◆ **Extracted information**

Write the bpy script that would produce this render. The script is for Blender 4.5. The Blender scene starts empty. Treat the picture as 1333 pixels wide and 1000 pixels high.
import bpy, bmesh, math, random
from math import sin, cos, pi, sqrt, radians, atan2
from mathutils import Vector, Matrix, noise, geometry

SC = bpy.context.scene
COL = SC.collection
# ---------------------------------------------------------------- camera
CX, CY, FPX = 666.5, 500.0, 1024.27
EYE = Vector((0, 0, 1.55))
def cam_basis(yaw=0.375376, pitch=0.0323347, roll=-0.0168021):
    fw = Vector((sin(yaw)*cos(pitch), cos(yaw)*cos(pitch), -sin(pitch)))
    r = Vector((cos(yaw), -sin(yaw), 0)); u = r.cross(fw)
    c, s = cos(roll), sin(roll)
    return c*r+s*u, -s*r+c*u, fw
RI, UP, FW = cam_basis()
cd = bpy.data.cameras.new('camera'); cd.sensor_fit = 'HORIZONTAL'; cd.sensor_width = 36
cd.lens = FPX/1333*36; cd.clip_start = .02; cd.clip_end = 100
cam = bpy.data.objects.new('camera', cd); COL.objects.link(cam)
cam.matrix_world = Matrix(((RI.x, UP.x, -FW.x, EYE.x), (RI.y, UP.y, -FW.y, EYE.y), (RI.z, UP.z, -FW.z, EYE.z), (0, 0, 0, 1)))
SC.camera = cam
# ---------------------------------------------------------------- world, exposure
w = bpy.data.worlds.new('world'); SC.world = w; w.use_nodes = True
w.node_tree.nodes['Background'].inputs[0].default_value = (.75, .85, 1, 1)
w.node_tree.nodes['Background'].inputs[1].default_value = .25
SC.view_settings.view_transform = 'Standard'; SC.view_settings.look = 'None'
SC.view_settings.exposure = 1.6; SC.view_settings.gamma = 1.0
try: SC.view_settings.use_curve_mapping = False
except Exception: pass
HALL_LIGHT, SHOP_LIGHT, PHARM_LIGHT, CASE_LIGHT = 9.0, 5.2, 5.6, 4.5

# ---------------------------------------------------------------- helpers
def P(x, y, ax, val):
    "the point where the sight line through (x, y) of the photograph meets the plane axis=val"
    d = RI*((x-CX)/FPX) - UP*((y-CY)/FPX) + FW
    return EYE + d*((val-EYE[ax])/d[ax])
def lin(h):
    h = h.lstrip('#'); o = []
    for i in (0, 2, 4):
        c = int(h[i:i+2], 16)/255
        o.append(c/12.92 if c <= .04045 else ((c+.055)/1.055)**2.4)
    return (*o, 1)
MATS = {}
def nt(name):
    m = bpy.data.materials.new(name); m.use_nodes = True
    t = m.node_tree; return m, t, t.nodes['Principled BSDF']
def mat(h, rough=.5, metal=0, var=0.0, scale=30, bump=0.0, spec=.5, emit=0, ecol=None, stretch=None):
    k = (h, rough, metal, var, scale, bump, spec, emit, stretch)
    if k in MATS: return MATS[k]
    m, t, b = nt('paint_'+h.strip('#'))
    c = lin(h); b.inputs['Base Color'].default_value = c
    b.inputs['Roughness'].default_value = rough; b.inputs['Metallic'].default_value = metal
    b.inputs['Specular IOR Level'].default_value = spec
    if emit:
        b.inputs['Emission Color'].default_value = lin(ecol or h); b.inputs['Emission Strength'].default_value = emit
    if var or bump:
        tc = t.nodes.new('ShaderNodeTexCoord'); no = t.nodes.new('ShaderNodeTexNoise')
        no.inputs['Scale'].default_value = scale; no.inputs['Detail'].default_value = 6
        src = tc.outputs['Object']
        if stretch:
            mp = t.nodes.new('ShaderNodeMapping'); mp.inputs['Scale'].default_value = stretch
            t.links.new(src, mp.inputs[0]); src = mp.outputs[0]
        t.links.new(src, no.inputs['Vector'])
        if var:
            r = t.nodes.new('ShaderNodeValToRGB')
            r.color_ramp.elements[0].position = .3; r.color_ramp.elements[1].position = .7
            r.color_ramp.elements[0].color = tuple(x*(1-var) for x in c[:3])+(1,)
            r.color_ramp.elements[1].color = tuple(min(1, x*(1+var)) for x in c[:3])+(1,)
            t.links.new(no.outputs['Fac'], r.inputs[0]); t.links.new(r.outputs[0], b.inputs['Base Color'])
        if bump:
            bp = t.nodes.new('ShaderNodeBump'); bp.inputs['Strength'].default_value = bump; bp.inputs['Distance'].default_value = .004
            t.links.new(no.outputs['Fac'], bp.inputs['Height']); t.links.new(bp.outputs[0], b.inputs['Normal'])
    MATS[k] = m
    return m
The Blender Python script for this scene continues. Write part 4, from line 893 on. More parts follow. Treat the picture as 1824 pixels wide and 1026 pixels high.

◆ **Task prompt**
Copy out all of the lines above exactly.

◆ **In response**
Write the bpy script that would produce this render. The script is for Blender 4.5. The Blender scene starts empty. Treat the picture as 1333 pixels wide and 1000 pixels high.
import bpy, bmesh, math, random
from math import sin, cos, pi, sqrt, radians, atan2
from mathutils import Vector, Matrix, noise, geometry

SC = bpy.context.scene
COL = SC.collection
# ---------------------------------------------------------------- camera
CX, CY, FPX = 666.5, 500.0, 1024.27
EYE = Vector((0, 0, 1.55))
def cam_basis(yaw=0.375376, pitch=0.0323347, roll=-0.0168021):
    fw = Vector((sin(yaw)*cos(pitch), cos(yaw)*cos(pitch), -sin(pitch)))
    r = Vector((cos(yaw), -sin(yaw), 0)); u = r.cross(fw)
    c, s = cos(roll), sin(roll)
    return c*r+s*u, -s*r+c*u, fw
RI, UP, FW = cam_basis()
cd = bpy.data.cameras.new('camera'); cd.sensor_fit = 'HORIZONTAL'; cd.sensor_width = 36
cd.lens = FPX/1333*36; cd.clip_start = .02; cd.clip_end = 100
cam = bpy.data.objects.new('camera', cd); COL.objects.link(cam)
cam.matrix_world = Matrix(((RI.x, UP.x, -FW.x, EYE.x), (RI.y, UP.y, -FW.y, EYE.y), (RI.z, UP.z, -FW.z, EYE.z), (0, 0, 0, 1)))
SC.camera = cam
# ---------------------------------------------------------------- world, exposure
w = bpy.data.worlds.new('world'); SC.world = w; w.use_nodes = True
w.node_tree.nodes['Background'].inputs[0].default_value = (.75, .85, 1, 1)
w.node_tree.nodes['Background'].inputs[1].default_value = .25
SC.view_settings.view_transform = 'Standard'; SC.view_settings.look = 'None'
SC.view_settings.exposure = 1.6; SC.view_settings.gamma = 1.0
try: SC.view_settings.use_curve_mapping = False
except Exception: pass
HALL_LIGHT, SHOP_LIGHT, PHARM_LIGHT, CASE_LIGHT = 9.0, 5.2, 5.6, 4.5

# ---------------------------------------------------------------- helpers
def P(x, y, ax, val):
    "the point where the sight line through (x, y) of the photograph meets the plane axis=val"
    d = RI*((x-CX)/FPX) - UP*((y-CY)/FPX) + FW
    return EYE + d*((val-EYE[ax])/d[ax])
def lin(h):
    h = h.lstrip('#'); o = []
    for i in (0, 2, 4):
        c = int(h[i:i+2], 16)/255
        o.append(c/12.92 if c <= .04045 else ((c+.055)/1.055)**2.4)
    return (*o, 1)
MATS = {}
def nt(name):
    m = bpy.data.materials.new(name); m.use_nodes = True
    t = m.node_tree; return m, t, t.nodes['Principled BSDF']
def mat(h, rough=.5, metal=0, var=0.0, scale=30, bump=0.0, spec=.5, emit=0, ecol=None, stretch=None):
    k = (h, rough, metal, var, scale, bump, spec, emit, stretch)
    if k in MATS: return MATS[k]
    m, t, b = nt('paint_'+h.strip('#'))
    c = lin(h); b.inputs['Base Color'].default_value = c
    b.inputs['Roughness'].default_value = rough; b.inputs['Metallic'].default_value = metal
    b.inputs['Specular IOR Level'].default_value = spec
    if emit:
        b.inputs['Emission Color'].default_value = lin(ecol or h); b.inputs['Emission Strength'].default_value = emit
    if var or bump:
        tc = t.nodes.new('ShaderNodeTexCoord'); no = t.nodes.new('ShaderNodeTexNoise')
        no.inputs['Scale'].default_value = scale; no.inputs['Detail'].default_value = 6
        src = tc.outputs['Object']
        if stretch:
            mp = t.nodes.new('ShaderNodeMapping'); mp.inputs['Scale'].default_value = stretch
            t.links.new(src, mp.inputs[0]); src = mp.outputs[0]
        t.links.new(src, no.inputs['Vector'])
        if var:
            r = t.nodes.new('ShaderNodeValToRGB')
            r.color_ramp.elements[0].position = .3; r.color_ramp.elements[1].position = .7
            r.color_ramp.elements[0].color = tuple(x*(1-var) for x in c[:3])+(1,)
            r.color_ramp.elements[1].color = tuple(min(1, x*(1+var)) for x in c[:3])+(1,)
            t.links.new(no.outputs['Fac'], r.inputs[0]); t.links.new(r.outputs[0], b.inputs['Base Color'])
        if bump:
            bp = t.nodes.new('ShaderNodeBump'); bp.inputs['Strength'].default_value = bump; bp.inputs['Distance'].default_value = .004
            t.links.new(no.outputs['Fac'], bp.inputs['Height']); t.links.new(bp.outputs[0], b.inputs['Normal'])
    MATS[k] = m
    return m
The Blender Python script for this scene continues. Write part 4, from line 893 on. More parts follow. Treat the picture as 1824 pixels wide and 1026 pixels high.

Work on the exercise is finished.